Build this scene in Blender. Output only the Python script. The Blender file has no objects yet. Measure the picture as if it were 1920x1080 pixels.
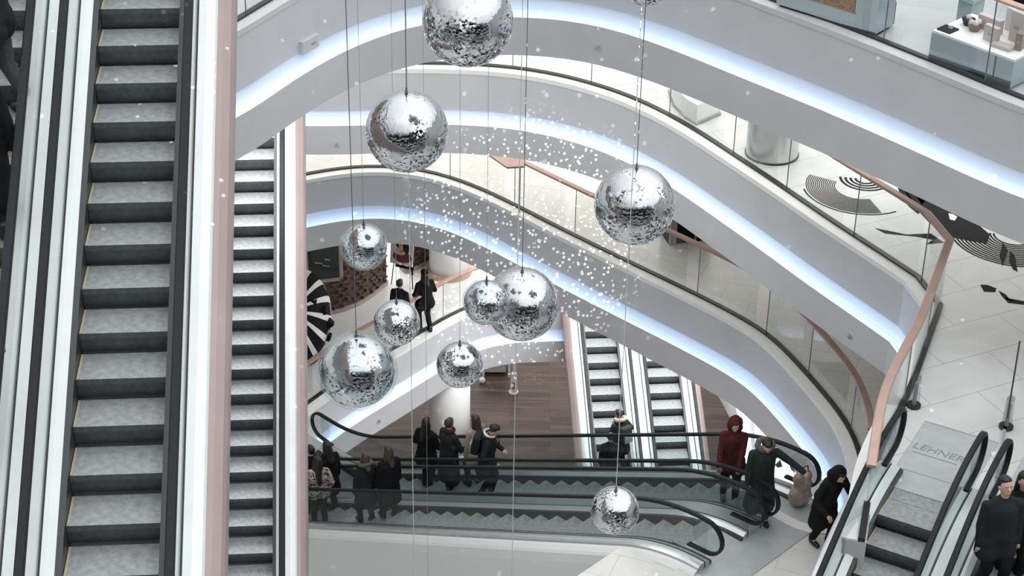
import bpy, bmesh, math, random
from math import sin, cos, radians, pi, sqrt, atan2
from mathutils import Vector, Matrix
from mathutils.geometry import tessellate_polygon

# ------------------------------------------------------------------ camera, world, exposure
SC = bpy.context.scene
COL = SC.collection
FPX = 3600.0; TH = radians(30.8); ROLL = radians(-1.0); CH = 29.0
FW = Vector((0, cos(TH), -sin(TH))); R0 = Vector((1, 0, 0)); U0 = R0.cross(FW)
RR = R0*cos(ROLL) - U0*sin(ROLL); UU = R0*sin(ROLL) + U0*cos(ROLL)
cam_d = bpy.data.cameras.new('camera'); cam = bpy.data.objects.new('camera', cam_d); COL.objects.link(cam)
cam_d.sensor_width = 36; cam_d.lens = FPX/1920*36; cam_d.clip_end = 500
m3 = Matrix((RR, UU, -FW)).transposed()
cam.matrix_world = Matrix.Translation((0, 0, CH)) @ m3.to_4x4()
SC.camera = cam
SC.view_settings.view_transform = 'Standard'; SC.view_settings.look = 'None'
SC.view_settings.exposure = 0.2; SC.view_settings.gamma = 1.0
SC.view_settings.use_curve_mapping = False

def at(px, py, z):
    """point of the horizontal plane at height z behind a pixel of the photograph (used to read plan positions)"""
    d = FW + RR*((px-960)/FPX) + UU*((540-py)/FPX)
    t = (z-CH)/d.z
    return Vector((0, 0, CH)) + d*t

W = bpy.data.worlds.new('world'); SC.world = W; W.use_nodes = True
nt = W.node_tree; nt.nodes.clear()
wo = nt.nodes.new('ShaderNodeOutputWorld'); wb = nt.nodes.new('ShaderNodeBackground')
wt = nt.nodes.new('ShaderNodeTexCoord'); ws = nt.nodes.new('ShaderNodeSeparateXYZ'); wr = nt.nodes.new('ShaderNodeValToRGB')
nt.links.new(wt.outputs['Generated'], ws.inputs[0]); nt.links.new(ws.outputs['Z'], wr.inputs[0])
wr.color_ramp.elements[0].position = 0.0; wr.color_ramp.elements[0].color = (.34, .34, .345, 1)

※

Search the data for "objects". Copy every matching line.

Build this scene in Blender. Output only the Python script. The Blender file has no objects yet. Measure the picture as if it were 1920x1080 pixels.
cam_d = bpy.data.cameras.new('camera'); cam = bpy.data.objects.new('camera', cam_d); COL.objects.link(cam)